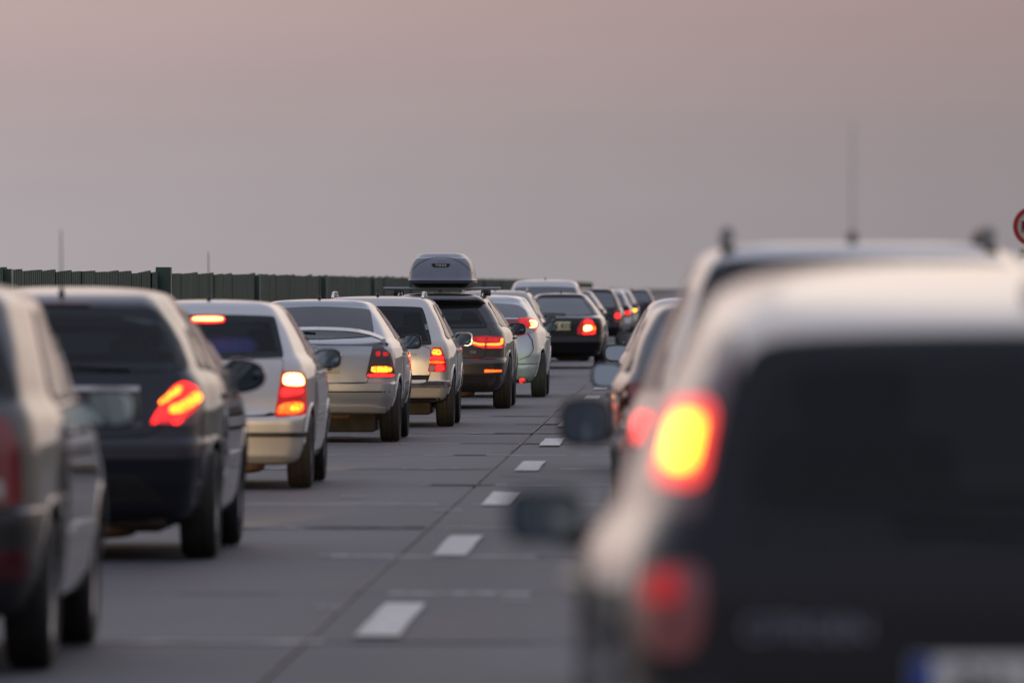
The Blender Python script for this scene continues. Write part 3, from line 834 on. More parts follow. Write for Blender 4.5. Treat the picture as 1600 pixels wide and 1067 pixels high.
# ------------------------------------------------------------------ road sign at the right edge
SRED = simple('sign_red', (.45, .025, .02), .4); SWH = simple('sign_white', (.62, .58, .5), .45, noise=.1, nscale=6); SDR = simple('sign_dark_red', (.22, .015, .015), .5)
STEEL = simple('galvanised_steel', (.30, .31, .32), .5, .8, noise=.2)
sg = empty('road_sign', (7.58, 200, 0)); tag(sg, 'round red rimmed prohibition sign with a truck, at the right edge above the roofs', 'road sign')
def disc(name, r, y, th, m, parent, z, n=48, ri=0):
    V, Fc = [], []
    for yy in (y, y + th):
        for k in range(n):
            a = 2 * math.pi * k / n; V.append((r * math.cos(a), yy, z + r * math.sin(a)))
    if ri:
        for yy in (y, y + th):
            for k in range(n):
                a = 2 * math.pi * k / n; V.append((ri * math.cos(a), yy, z + ri * math.sin(a)))
        for k in range(n):
            q = (k + 1) % n
            Fc += [(k, q, 2 * n + q, 2 * n + k), (n + k, 3 * n + k, 3 * n + q, n + q), (k, n + k, n + q, q), (2 * n + k, 2 * n + q, 3 * n + q, 3 * n + k)]
    else:
        Fc += [tuple(range(n)), tuple(range(2 * n - 1, n - 1, -1))] + [(k, n + k, n + (k + 1) % n, (k + 1) % n) for k in range(n)]
    return frompy(name, V, Fc, m, parent, smooth=False)
disc('sign_face', .445, -.01, .02, SWH, sg, 2.89)
disc('red_rim', .45, -.022, .010, SRED, sg, 2.89, ri=.345)
tk = bmesh.new()
for b in ((-.26, -.02, -.05, .13), (-.26, -.2, -.13, -.05), (-.08, -.02, -.13, -.05), (.05, .25, -.13, -.03), (.09, .21, -.03, .06)):
    box_bm(tk, b[0], b[1], -.018, -.011, 2.89 + b[2], 2.89 + b[3])
frombm('truck_pictogram', tk, SDR, sg, smooth=False)
box('supplementary_plate', -.34, .34, -.012, .004, 2.14, 2.42, SWH, sg, .004)
ar = bmesh.new(); box_bm(ar, -.25, -.22, -.018, -.0125, 2.19, 2.33)
v = [ar.verts.new(p) for p in ((-.285, -.018, 2.32), (-.185, -.018, 2.32), (-.235, -.018, 2.39))]; ar.faces.new(v)
frombm('arrow', ar, INK, sg, smooth=False)
bm = bmesh.new(); tube_bm(bm, [(0, .05, -.3), (0, .05, 3.3)], .03, 12); frombm('pole', bm, STEEL, sg)

# ================================================================== CARS
SILV = paint('paint_silver', (.57, .555, .545), .55, .34)
SILV2 = paint('paint_silver_blue', (.40, .41, .42), .6, .34)
SILV3 = paint('paint_champagne_silver', (.55, .53, .50), .5, .34)
PALE = paint('paint_pale_silver_green', (.43, .46, .465), .5, .3)
DBLU = paint('paint_dark_blue_grey', (.012, .015, .024), .2, .3, 0.25, .1)
BRWN = paint('paint_dark_brown_grey', (.030, .026, .024), .5, .3, 0.5)
BLAC = paint('paint_black', (.006, .006, .007), .2, .25, 0.25, .1)
GREY = paint('paint_mid_grey', (.16, .16, .165), .6, .33)
NAVY = paint('paint_black_navy', (.005, .005, .009), .1, .28, 0.12, .1)
WHIT = paint('paint_white', (.62, .62, .60), .0, .35)
BLUE = simple('blue_fabric', (.13, .13, .50), .8, noise=.25, nscale=12)
GLEFT = 'cars queuing in the left lane'; GRIGHT = 'cars queuing in the right lane'

# ---- L1 dark blue-grey hatchback
c = dict(L=4.28, hw=.905, H=1.55, under=.03, zb=.19, belt=1.03, roofw=.60, edge=.10, cowl=1.0, rake=1.25, bow=.16, rcx=.26, rcy=.36, tap=.07,
         rear=[(.19, .35), (.22, .16), (.3, .08), (.45, .02), (.58, 0), (.66, .01), (.70, .05), (.85, .09), (1.03, .15), (1.12, .20), (1.25, .30), (1.36, .38), (1.42, .40), (1.47, .46), (1.5, .55)], roofback=.7)
k = Car('hatchback_car', 'dark blue grey hatchback with a slanting arrow shaped brake light and chrome tailgate strip', 'car', -3.60, 50.4, c, DBLU, GLEFT)
g = k.rear_window([(0, 1.435), (.50, 1.42), (.60, 1.37), (.685, 1.24), (.735, 1.10), (.72, 1.075), (0, 1.07)], seal=.035)
k.patch('third_brake_light', mirror_half([(0, 1.462), (.17, 1.46), (.17, 1.44), (0, 1.442)]), LENSD, off=.012)
k.tailgate([(0, 1.055), (.66, 1.06), (.69, 1.02), (.60, .76), (.52, .71), (0, .69)])
k.light([(281, 597), (299, 600), (317, 626), (314, 644), (304, 663), (290, 667), (262, 664), (231, 664), (238, 656), (249, 632), (263, 611)],
        [([(283, 600), (296, 603), (312, 624), (307, 638), (288, 655), (282, 663), (236, 662), (251, 634), (266, 613)], E_LENS, .014), ([(251, 634), (247, 629), (276, 606), (284, 606), (283, 614)], E_Y), ([(263, 647), (264, 636), (285, 630), (300, 614), (311, 617), (312, 626), (296, 638), (284, 646)], E_Y),
         ([(233, 664), (246, 641), (251, 645), (246, 663)], E_R), ([(268, 664), (274, 648), (287, 648), (280, 664)], E_R), ([(264, 613), (281, 599), (296, 602), (308, 612), (298, 612), (280, 604), (262, 620)], E_R), ([(248, 636), (262, 648), (262, 655), (248, 650)], E_R), ([(275, 628), (296, 612), (299, 615), (284, 630)], E_R)], LENSD, .16)
k.strip('chrome_strip', [(0, .985), (.47, .982), (.47, .955), (0, .958)], simple('dull_trim', (.42, .40, .38), .3, .9), off=.02)
k.wiper(1.085, -.1, .42); k.wiper(1.09, -.1, .30)
for zz in (.885,): lettering('model_badge', 'HDi', .045, (.45, k.surf(.45, .775).y - .012, .775), simple('badge_dull', (.3, .31, .34), .4, .6), k.root)
k.strip('bumper_insert', [(0, .50), (.45, .49), (.56, .42), (.62, .33), (0, .33)], BLK, off=.006)
k.seats(2.2, 1.15, 1.30)
k.doors(1.15, 2.05, 3.15, quarter=[(.72, 1.10), (1.06, 1.08), (1.10, 1.28), (.92, 1.30)])
k.mirrors(2.95, 1.02, 1.055, (.125, .08, .10), DBLU, .75, shape=lambda px, py, pz, sx: (px, py, pz * (1.0 - .22 * (px * sx) / .125)))
k.antenna(.62, .37, .12)
k.finish(.78, 2.6, .315, .205)
k.headlights(2300, cutoff=-.6)

# ---- L2 silver hatchback
c = dict(L=3.96, hw=.823, H=1.45, zb=.185, belt=.985, roofw=.565, edge=.085, cowl=1.05, rake=1.1, bow=.10, rcx=.18, rcy=.24,
         rear=[(.185, .20), (.2, .10), (.25, .05), (.40, .015), (.52, 0), (.56, .02), (.575, .05), (.75, .07), (.98, .11), (1.1, .17), (1.25, .27), (1.36, .35), (1.39, .37), (1.43, .42)], roofback=.12)
k = Car('hatchback_car', 'silver hatchback with a lit bar shaped third brake light above its rear window', 'car', -3.74, 68.4, c, SILV, GLEFT)
g = k.rear_window([(0, 1.335), (.50, 1.325), (.53, 1.31), (.605, 1.03), (.59, 1.015), (0, .995)], seal=.03)
k.patch('third_brake_light', chaikin([(-.097, 1.323), (.162, 1.323), (.162, 1.271), (-.097, 1.271)], 2, .2), E_R, off=.010, vx=k.vx)
k.patch('lamp_core', chaikin([(-.085, 1.312), (.15, 1.312), (.15, 1.282), (-.085, 1.282)], 2, .2), E_3, off=.016, vx=k.vx)
k.tailgate([(0, .985), (.575, .995), (.60, .98), (.555, .60), (.53, .565), (0, .56)])
k.light([(440, 580), (470, 582), (477, 592), (479, 640), (477, 648), (431, 652), (429, 648), (436, 604)],
        [([(443, 584), (466, 584), (472, 592), (472, 604), (441, 602)], E_W), ([(440, 606), (471, 607), (470, 616), (437, 622)], E_R), ([(435, 632), (471, 627), (471, 645), (432, 650)], E_O), ([(455, 632), (470, 630), (469, 641), (452, 643)], E_Y)], E_GLOW, .1)
k.strip('bumper_strip', [(0, .437), (.66, .437), (.785, .437), (.785, .402), (0, .402)], BLK, off=.016)
k.wiper(1.02, -.30, .06); k.strip('window_shelf', [(0, 1.02), (.58, 1.03), (.60, 1.012), (0, .995)], BLK, off=.009)
k.seats(2.0, 1.0, 1.20)
bag = blob('bag', (.20 + k.X - .06, k.d + .62, 1.06), (.27, .22, .13), BLUE, None, .8, 24, 14); tag(bag, 'dark blue bag behind the rear window of the silver hatchback', 'bag')
k.doors(1.05, 1.95, 2.95)
k.mirrors(2.75, .98, .945, (.105, .075, .078), BLK, .62)
k.antenna(.75, .37, .2)
k.finish(.70, 2.46, .292, .185)
k.headlights(1500, cutoff=-.2)
lettering('model_badge', '1.4', .035, (.42, k.surf(.42, .87).y - .01, .87), GREY, k.root)

# ---- L3 silver notchback coupe with spoiler
c = dict(L=4.27, hw=.855, H=1.425, under=.17, zb=.27, belt=.985, roofw=.555, edge=.075, cowl=1.1, rake=1.05, bow=.12, rcx=.2, rcy=.28,
         rear=[(.27, .22), (.285, .12), (.33, .06), (.44, .02), (.52, 0), (.585, 0), (.60, .045), (.75, .05), (.93, .07), (.97, .10), (.985, .16), (1.0, .28), (1.06, .42), (1.2, .70), (1.34, 1.0), (1.36, 1.05)], roofback=.16)
k = Car('coupe_car', 'silver coupe with a thin raised boot spoiler and dark tail lights', 'car', -3.77, 89.0, c, SILV2, GLEFT)
g = k.rear_window([(0, 1.352), (.50, 1.325), (.53, 1.30), (.585, 1.075), (.56, 1.05), (0, 1.02)], seal=.03, tint=GD)
k.tailgate([(0, .975), (.575, .955), (.59, .94), (.53, .615), (.505, .595), (0, .59)])
# spoiler blade on two end feet
n = 16; V, Fc = [], []
for i in range(n + 1):
    x = -.735 + 1.47 * i / n; t = abs(x) / .735
    zc = 1.125 - .05 * t ** 2 - .085 * t ** 5; yc = .12 + .12 * t ** 2
    V += [(x, yc, zc - .020), (x, yc - .012, zc - .004), (x, yc + .13, zc + .026), (x, yc + .14, zc + .004)]
for i in range(n):
    for q in range(4): Fc.append((4 * i + q, 4 * i + (q + 1) % 4, 4 * i + 4 + (q + 1) % 4, 4 * i + 4 + q))
Fc += [(3, 2, 1, 0), tuple(4 * n + q for q in range(4))]
sp = frompy('spoiler', V, Fc, SILV2, k.root)
for sx in (-1, 1): box('spoiler_foot', sx * .69 - .02, sx * .69 + .02, .2, .36, .95, 1.035, SILV2, sp, .008)
k.light([(582, 541), (598, 543), (609, 553), (614, 572), (616, 590), (571, 590), (576, 566)],
        [([(580, 575), (581, 573), (610, 573), (610, 582), (579, 582)], E_Y), ([(574, 584), (613, 584), (614, 589), (573, 589)], E_R), ([(587, 549), (594, 549), (594, 557), (586, 557)], E_RD), ([(598, 550), (605, 551), (605, 557), (598, 557)], E_RD)], SMOKE, .08)
zb = .80
rc_ = k.patch('plate_recess', chaikin(mirror_half([(0, .885), (.285, .885), (.30, .865), (.30, .66), (.27, .645), (0, .645)]), 2, .2), SILV2, off=.012, th=.01)
k.strip('plate_handle', [(0, .885), (.28, .885), (.28, .855), (0, .855)], CHROME, off=.03)
k.plate(0, .745, 'LAR 418', off=.024, m=simple('plate_lit', (.75, .62, .38), .5))
rb = k.surf(0, .945); bm = bmesh.new()
tube_bm(bm, [(.045 * math.cos(a), rb.y - .012, .935 + .032 * math.sin(a)) for a in [2 * math.pi * i / 20 for i in range(21)]], .004, 6)
tube_bm(bm, [(-.062, rb.y - .014, .93), (-.01, rb.y - .016, .942), (.01, rb.y - .016, .928), (.062, rb.y - .014, .94)], .004, 6)
frombm('emblem', bm, CHROME, k.root)
k.strip('bumper_crease_shade', [(0, .512), (.80, .512), (.80, .50), (0, .50)], GAP, off=.003)  # dark strip painting the shade of the bumper crease
k.strip('bumper_lip', [(0, .375), (.55, .375), (.70, .35), (.70, .31), (0, .325)], SILV3, off=.02)
k.wiper(1.085, -.20, .0)
k.seats(2.2, 1.35, 1.24)
k.doors(1.25, 1.30 + .75, 3.1)
k.mirrors(2.85, .985, .985, (.115, .075, .075), BLK, .5)
k.antenna(1.35, .24, .25)
k.finish(.74, 2.6, .305, .195)
k.headlights(480, cutoff=1.0)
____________
Repeat the lines exactly as they stand, from the opening line of the data through the line with "bm = bmesh.new();". Pictures stay out of the copy.

The Blender Python script for this scene continues. Write part 3, from line 834 on. More parts follow. Write for Blender 4.5. Treat the picture as 1600 pixels wide and 1067 pixels high.
# ------------------------------------------------------------------ road sign at the right edge
SRED = simple('sign_red', (.45, .025, .02), .4); SWH = simple('sign_white', (.62, .58, .5), .45, noise=.1, nscale=6); SDR = simple('sign_dark_red', (.22, .015, .015), .5)
STEEL = simple('galvanised_steel', (.30, .31, .32), .5, .8, noise=.2)
sg = empty('road_sign', (7.58, 200, 0)); tag(sg, 'round red rimmed prohibition sign with a truck, at the right edge above the roofs', 'road sign')
def disc(name, r, y, th, m, parent, z, n=48, ri=0):
    V, Fc = [], []
    for yy in (y, y + th):
        for k in range(n):
            a = 2 * math.pi * k / n; V.append((r * math.cos(a), yy, z + r * math.sin(a)))
    if ri:
        for yy in (y, y + th):
            for k in range(n):
                a = 2 * math.pi * k / n; V.append((ri * math.cos(a), yy, z + ri * math.sin(a)))
        for k in range(n):
            q = (k + 1) % n
            Fc += [(k, q, 2 * n + q, 2 * n + k), (n + k, 3 * n + k, 3 * n + q, n + q), (k, n + k, n + q, q), (2 * n + k, 2 * n + q, 3 * n + q, 3 * n + k)]
    else:
        Fc += [tuple(range(n)), tuple(range(2 * n - 1, n - 1, -1))] + [(k, n + k, n + (k + 1) % n, (k + 1) % n) for k in range(n)]
    return frompy(name, V, Fc, m, parent, smooth=False)
disc('sign_face', .445, -.01, .02, SWH, sg, 2.89)
disc('red_rim', .45, -.022, .010, SRED, sg, 2.89, ri=.345)
tk = bmesh.new()
for b in ((-.26, -.02, -.05, .13), (-.26, -.2, -.13, -.05), (-.08, -.02, -.13, -.05), (.05, .25, -.13, -.03), (.09, .21, -.03, .06)):
    box_bm(tk, b[0], b[1], -.018, -.011, 2.89 + b[2], 2.89 + b[3])
frombm('truck_pictogram', tk, SDR, sg, smooth=False)
box('supplementary_plate', -.34, .34, -.012, .004, 2.14, 2.42, SWH, sg, .004)
ar = bmesh.new(); box_bm(ar, -.25, -.22, -.018, -.0125, 2.19, 2.33)
v = [ar.verts.new(p) for p in ((-.285, -.018, 2.32), (-.185, -.018, 2.32), (-.235, -.018, 2.39))]; ar.faces.new(v)
frombm('arrow', ar, INK, sg, smooth=False)
bm = bmesh.new(); tube_bm(bm, [(0, .05, -.3), (0, .05, 3.3)], .03, 12); frombm('pole', bm, STEEL, sg)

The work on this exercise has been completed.